Aさんはプライベートコンサルタントの前でぬけぬけとこう言った。 「お爺さんの面倒をみるのもせいぜいあと2年。 不動産はいずれ困れば売却すればいい。遺言書を早く書き換えてくれると私たちも安心できるのだけど…」 Aさんの本性が垣間見える瞬間だった。

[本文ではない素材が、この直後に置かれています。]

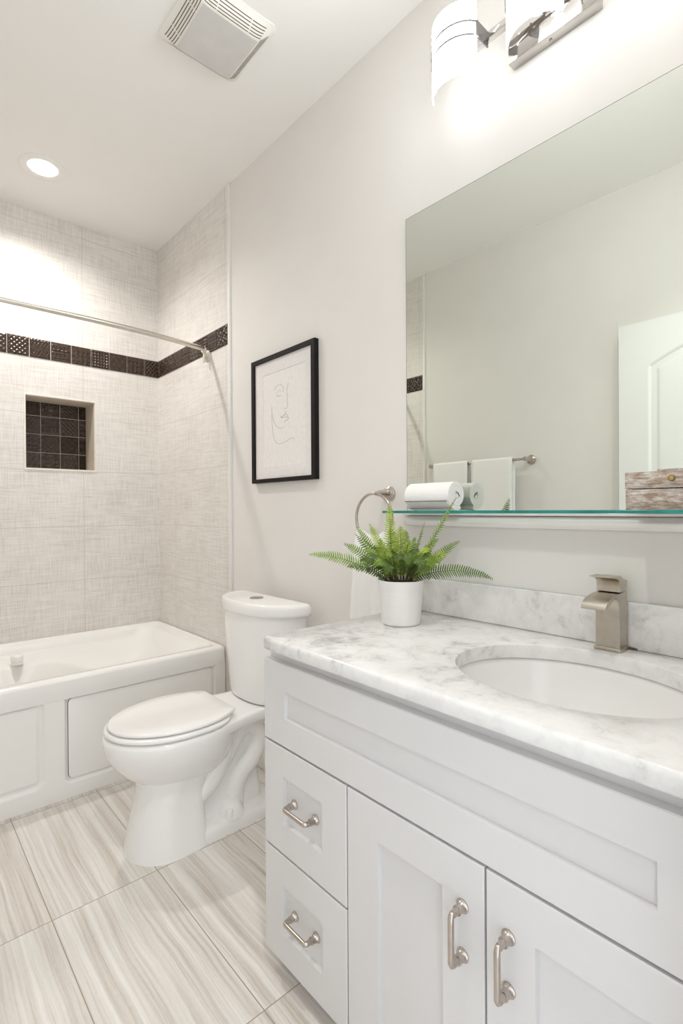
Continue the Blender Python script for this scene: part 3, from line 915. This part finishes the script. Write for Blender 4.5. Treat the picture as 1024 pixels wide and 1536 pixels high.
for s_i, flip in ((0, False), (len(yl) - 1, True)):
    o_ = s_i * Nn
    for k in range(L_ - 1):
        f_ = (o_ + k, o_ + k + 1, o_ + Nn - 2 - k, o_ + Nn - 1 - k)
        rl.f.append(f_[::-1] if flip else f_)
# plush core fills the eye of the spiral
rl.lathe((RX, RY0 + 0.004, RZ), (0, 1, 0), [(0, RR * 0.30), (0.003, RR * 0.62), (RY1 - RY0 - 0.008, RR * 0.62)], 24)
rl.build('cloth', M['towel'], rt, smooth=50)


def on_roll(a, y, off=0.0006):
    return (RX + (RR + off) * math.cos(a), y, RZ + (RR + off) * math.sin(a))


st = MB()
A1, A2 = math.radians(203), math.radians(237)
st.tube([on_roll(A1, y) for y in np.linspace(RY0 + 0.004, RY1 - 0.002, 20)], 0.0009, 6)
st.tube([on_roll(A2, y) for y in np.linspace(RY0 + 0.004, RY1 - 0.002, 20)], 0.0006, 6)
# end of the hem showing inside the coil
st.tube([(RX + 0.012, RY0 - 0.0006, RZ - 0.004), (RX + 0.005, RY0 - 0.0006, RZ + 0.006), (RX - 0.004, RY0 - 0.0006, RZ + 0.008)], 0.0012, 6)
st.build('hem_stitching', M['stitch'], rt)
st2 = MB()
for k in range(25):
    y = RY0 + 0.013 + k * 0.0056
    st2.tube([on_roll(A1 + (A2 - A1) * q, y - 0.010 * q, 0.0) for q in (0.06, 0.37, 0.68, 0.97)], 0.00032, 5)
st2.build('hem_hatching', M['stripe'], rt)

# wooden box
bx = thing('wooden_box', 'small whitewashed distressed wooden box on the glass shelf end', 'box', (1.155, 0.31, GZ1))
BY0, BY1, BX0, BX1 = 0.215, 0.3905, 1.1150, 1.2020
MB().box((BX0, BY0, GZ1), (BX1, BY1, 1.1565), 0.0015).build('box_body', M['wood'], bx)
lidb = MB().box((BX0 - 0.001, BY0 - 0.001, 1.1580), (BX1 + 0.001, BY1 + 0.001, 1.1905), 0.0015)
lidb.build('box_lid', M['wood'], bx)
MB().box((BX0 + 0.001, 0.252, 1.1900), (BX1 - 0.01, 0.334, 1.1945), 0.001).build('lid_slat', M['wood'], bx)
MB().lathe((BX0 - 0.001, 0.3065, 1.1755), (-1, 0, 0), [(0, 0.0030), (0.004, 0.0030), (0.006, 0.0058), (0.010, 0.0062), (0.013, 0.0045), (0.0142, 0.001)], 20).build('knob', M['brass'], bx)

# ------------------------------------------------------------------ potted fern
PXc, PYc = 1.027, 0.916
pf = thing('potted_fern', 'bushy green fern in a white ribbed pot on the marble countertop', 'plant', (PXc, PYc, CT1))
prof = [(0.0, 0.045), (0.001, 0.049), (0.004, 0.0505)]
for k in range(60):
    d = 0.005 + k * (0.109 / 59)
    prof.append((d, 0.0505 + 0.0108 * (d / 0.114) + (0.00018 * math.sin(d * 2 * PI / 0.0065) if 0.008 < d < 0.092 else 0)))
prof += [(0.1165, 0.0621), (0.118, 0.0615), (0.118, 0.0593), (0.1155, 0.0583), (0.098, 0.0563), (0.093, 0.02)]
MB().lathe((PXc, PYc, CT1 + 0.0003), (0, 0, 1), prof, 64).build('pot', M['pot'], pf, smooth=50)
so_ = MB()
rings = []
for rr_ in (0.0560, 0.04, 0.02, 0.004):
    rings.append([(PXc + rr_ * math.cos(2 * PI * j / 32), PYc + rr_ * math.sin(2 * PI * j / 32), CT1 + 0.109 + 0.004 * mnoise.noise(Vector((rr_ * 90, j, 0)))) for j in range(32)])
so_.loft(rings, False, True).build('soil', M['soil'], pf)

R_ = Vector((0.746, -0.665, 0)); D_ = Vector((0.665, 0.746, 0)); Z_ = Vector((0, 0, 1))
PC = Vector((PXc, PYc, CT1 + 0.110))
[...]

父親は、プライベートコンサルタントが訪ねてきた時こう言い放った。 「家族会議?嫌だよ、子供と今さら話すことなんて何もねえよ」

子供にしてきたことの後ろめたさもある。自分を嫌っている子供たちと家族会議など、成り立つはずはない。
「子供の話なんか聞いていたら進まねえよ」

プライベートコンサルタントは言った。
「今、お父さんには二つの選択肢があります。このまま何も伝えず死んでいくのか、生前に子供たちと話すのか」
「親としての見本を見せてくださいよ!」

父親、下を向いて黙る。
「今回一番大切なことは、Aさんと不動産を守ること。起きてしまったことは仕方ない。遺留分の数字は、請求されると発生するものであって、請求されなければ発生しない」

「会うなら会ったってかまわねえよ…でも、喧嘩になったらどうしよう」
弱気な発言。

「まず、ずっと会っていないお子さんたちに、私たちが会って話を聞いてきます」
父親の表情が変わった。
「え?子供たちに会って話を聞いてくれるのか?」

「お子さんたちがいま何を考えているのか、あなたに何を伝えたいのか、お一人ずつ全員に私たちが聞きます。そしてお伝えします」
その後、プライベートコンサルタントは3人の子供たち全員と何度も個別面談を行った。丁寧に丁寧に、彼らの気持ちを聞いた。

そして、ついに父親との家族会議の日を迎えた。
実家に集まった子供たちは、背を丸め一層小さくなった父親の姿を見て最初は黙っていた。
プライベートコンサルタントのファシリテーションで、一人一人が話し始める。

「父さんは、子供のころから私の話を何も聞いてくれなかった」
「あの時約束していたのに、父さんには突然ハシゴをはずされた」
「家族のだんらんなんて、うちにはなかった」
感情が先走り、父親を責める言葉が次第に強くなる。

父親も負けていない。

「何言ってんだお前らは!親が年老いて車椅子になって困ってるってのに、なんで来ないんだ。この馬鹿たれが!
財産だけもらっていくつもりか?」

静かに様子を見つめていたそのあと、プライベートコンサルタントは切り出した。
「これって、どちらが悪いとかの話ではないんですよ」
一同がピタリと止まった。

家族には戻る力がある、という。